* begin Data segment *

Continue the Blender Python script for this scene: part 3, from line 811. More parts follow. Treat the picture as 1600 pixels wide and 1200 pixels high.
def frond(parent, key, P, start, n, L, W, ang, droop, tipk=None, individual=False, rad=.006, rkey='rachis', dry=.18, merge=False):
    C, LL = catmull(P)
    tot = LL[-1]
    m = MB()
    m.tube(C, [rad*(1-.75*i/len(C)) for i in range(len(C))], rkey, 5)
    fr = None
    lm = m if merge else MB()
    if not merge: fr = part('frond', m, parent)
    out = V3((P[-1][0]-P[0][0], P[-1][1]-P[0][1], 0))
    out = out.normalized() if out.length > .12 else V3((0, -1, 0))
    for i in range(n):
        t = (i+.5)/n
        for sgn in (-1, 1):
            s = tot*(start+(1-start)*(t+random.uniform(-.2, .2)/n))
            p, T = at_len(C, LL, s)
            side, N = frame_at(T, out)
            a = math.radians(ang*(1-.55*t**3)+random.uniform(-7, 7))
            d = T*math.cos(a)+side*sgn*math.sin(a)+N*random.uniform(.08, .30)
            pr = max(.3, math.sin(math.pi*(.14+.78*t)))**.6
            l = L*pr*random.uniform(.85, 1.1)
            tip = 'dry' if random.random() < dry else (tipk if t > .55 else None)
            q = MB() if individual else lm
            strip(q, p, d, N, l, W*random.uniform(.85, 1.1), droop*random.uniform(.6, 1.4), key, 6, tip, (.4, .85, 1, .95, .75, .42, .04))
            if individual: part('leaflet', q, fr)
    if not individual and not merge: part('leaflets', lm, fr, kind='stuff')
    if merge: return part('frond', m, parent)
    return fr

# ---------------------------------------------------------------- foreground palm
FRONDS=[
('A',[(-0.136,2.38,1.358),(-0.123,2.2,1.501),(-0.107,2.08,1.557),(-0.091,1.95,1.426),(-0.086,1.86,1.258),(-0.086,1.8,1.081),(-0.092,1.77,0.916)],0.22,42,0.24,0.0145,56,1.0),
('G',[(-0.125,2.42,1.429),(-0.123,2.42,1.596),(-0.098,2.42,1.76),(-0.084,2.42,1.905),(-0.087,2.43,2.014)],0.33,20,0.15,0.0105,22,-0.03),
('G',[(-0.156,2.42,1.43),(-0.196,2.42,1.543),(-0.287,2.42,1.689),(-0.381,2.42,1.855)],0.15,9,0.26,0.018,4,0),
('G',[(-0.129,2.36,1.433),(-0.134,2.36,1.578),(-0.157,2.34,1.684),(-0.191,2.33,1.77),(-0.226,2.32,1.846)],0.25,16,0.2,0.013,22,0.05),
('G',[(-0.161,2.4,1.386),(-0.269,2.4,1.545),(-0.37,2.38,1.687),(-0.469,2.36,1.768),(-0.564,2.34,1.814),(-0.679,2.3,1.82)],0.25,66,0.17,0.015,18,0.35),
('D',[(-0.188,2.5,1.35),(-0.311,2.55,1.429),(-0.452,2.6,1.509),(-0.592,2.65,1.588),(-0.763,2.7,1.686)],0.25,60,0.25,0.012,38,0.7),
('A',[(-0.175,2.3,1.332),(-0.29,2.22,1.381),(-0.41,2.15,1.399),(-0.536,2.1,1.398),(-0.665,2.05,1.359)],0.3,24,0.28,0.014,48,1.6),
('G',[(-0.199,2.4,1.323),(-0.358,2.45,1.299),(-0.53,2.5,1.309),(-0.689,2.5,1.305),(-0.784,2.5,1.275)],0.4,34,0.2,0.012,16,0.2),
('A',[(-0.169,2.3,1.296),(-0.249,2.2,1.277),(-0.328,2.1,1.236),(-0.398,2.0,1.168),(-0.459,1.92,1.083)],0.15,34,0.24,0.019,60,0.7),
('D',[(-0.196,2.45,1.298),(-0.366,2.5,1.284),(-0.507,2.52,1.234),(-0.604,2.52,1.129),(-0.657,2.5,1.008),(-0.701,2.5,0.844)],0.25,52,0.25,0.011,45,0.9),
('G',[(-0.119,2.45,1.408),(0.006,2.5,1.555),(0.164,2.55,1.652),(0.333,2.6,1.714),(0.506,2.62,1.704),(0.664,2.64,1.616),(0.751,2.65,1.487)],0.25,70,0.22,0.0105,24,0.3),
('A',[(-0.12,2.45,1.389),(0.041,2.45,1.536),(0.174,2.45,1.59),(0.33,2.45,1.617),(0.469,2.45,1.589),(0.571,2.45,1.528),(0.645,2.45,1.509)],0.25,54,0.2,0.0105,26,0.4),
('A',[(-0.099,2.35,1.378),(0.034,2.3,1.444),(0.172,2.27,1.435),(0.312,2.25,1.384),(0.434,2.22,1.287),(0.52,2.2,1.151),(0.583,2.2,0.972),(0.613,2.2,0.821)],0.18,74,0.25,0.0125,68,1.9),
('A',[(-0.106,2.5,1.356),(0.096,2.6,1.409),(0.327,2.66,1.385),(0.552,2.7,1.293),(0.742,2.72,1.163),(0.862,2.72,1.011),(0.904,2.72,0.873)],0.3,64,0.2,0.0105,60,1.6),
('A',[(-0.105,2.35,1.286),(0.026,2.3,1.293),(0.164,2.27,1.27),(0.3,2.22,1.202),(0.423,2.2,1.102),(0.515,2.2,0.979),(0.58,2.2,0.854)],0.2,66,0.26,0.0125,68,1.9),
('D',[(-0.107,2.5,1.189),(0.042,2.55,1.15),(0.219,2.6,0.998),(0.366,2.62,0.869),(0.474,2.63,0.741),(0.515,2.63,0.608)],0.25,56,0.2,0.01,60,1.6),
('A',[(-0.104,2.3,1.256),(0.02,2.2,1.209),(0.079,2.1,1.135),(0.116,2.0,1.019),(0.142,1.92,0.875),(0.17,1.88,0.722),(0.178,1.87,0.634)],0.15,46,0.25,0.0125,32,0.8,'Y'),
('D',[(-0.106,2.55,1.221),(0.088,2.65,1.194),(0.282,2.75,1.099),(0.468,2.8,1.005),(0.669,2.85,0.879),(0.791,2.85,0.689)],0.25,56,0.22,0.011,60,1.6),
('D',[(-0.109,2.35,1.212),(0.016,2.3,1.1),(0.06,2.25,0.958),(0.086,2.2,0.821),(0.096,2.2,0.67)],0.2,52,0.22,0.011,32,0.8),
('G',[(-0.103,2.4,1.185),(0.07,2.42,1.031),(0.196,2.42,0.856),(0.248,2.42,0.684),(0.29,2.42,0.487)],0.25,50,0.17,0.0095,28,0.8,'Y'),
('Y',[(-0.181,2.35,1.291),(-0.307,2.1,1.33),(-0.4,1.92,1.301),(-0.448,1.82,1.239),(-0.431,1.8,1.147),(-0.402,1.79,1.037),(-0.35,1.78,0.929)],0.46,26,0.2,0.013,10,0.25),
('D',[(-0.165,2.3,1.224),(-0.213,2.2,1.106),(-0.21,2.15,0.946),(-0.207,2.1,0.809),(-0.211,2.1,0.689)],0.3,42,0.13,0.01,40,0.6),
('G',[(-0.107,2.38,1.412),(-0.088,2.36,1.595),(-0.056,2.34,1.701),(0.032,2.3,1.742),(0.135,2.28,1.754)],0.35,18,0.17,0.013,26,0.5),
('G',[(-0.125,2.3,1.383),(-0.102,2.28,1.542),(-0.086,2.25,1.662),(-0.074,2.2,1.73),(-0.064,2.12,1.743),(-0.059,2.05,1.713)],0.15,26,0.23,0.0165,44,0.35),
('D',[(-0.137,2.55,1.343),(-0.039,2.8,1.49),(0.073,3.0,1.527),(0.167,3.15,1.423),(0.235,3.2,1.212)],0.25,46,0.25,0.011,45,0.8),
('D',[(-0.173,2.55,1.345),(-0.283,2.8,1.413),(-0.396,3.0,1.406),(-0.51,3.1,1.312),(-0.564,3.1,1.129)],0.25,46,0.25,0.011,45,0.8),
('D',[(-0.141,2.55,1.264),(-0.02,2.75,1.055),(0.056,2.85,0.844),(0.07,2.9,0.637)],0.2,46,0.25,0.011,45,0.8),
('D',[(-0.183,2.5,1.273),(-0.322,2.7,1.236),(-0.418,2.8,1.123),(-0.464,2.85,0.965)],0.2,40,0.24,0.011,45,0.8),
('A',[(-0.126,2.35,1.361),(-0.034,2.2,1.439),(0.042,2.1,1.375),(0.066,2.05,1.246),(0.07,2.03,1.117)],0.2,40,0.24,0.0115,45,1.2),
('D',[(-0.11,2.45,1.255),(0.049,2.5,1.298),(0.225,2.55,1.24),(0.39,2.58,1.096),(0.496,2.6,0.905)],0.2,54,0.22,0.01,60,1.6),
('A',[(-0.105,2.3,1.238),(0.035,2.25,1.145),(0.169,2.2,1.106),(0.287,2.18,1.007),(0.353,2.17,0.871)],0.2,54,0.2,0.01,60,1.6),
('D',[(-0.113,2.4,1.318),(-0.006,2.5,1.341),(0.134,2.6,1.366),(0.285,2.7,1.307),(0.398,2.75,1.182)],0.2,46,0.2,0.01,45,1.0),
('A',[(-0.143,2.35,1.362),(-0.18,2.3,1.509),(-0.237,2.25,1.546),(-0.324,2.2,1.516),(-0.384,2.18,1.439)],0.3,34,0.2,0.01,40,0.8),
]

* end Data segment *

## Direction
Where a line holds "part", copy that line.

## Solved exercise
Continue the Blender Python script for this scene: part 3, from line 811. More parts follow. Treat the picture as 1600 pixels wide and 1200 pixels high.
    if not merge: fr = part('frond', m, parent)
            if individual: part('leaflet', q, fr)
    if not individual and not merge: part('leaflets', lm, fr, kind='stuff')
    if merge: return part('frond', m, parent)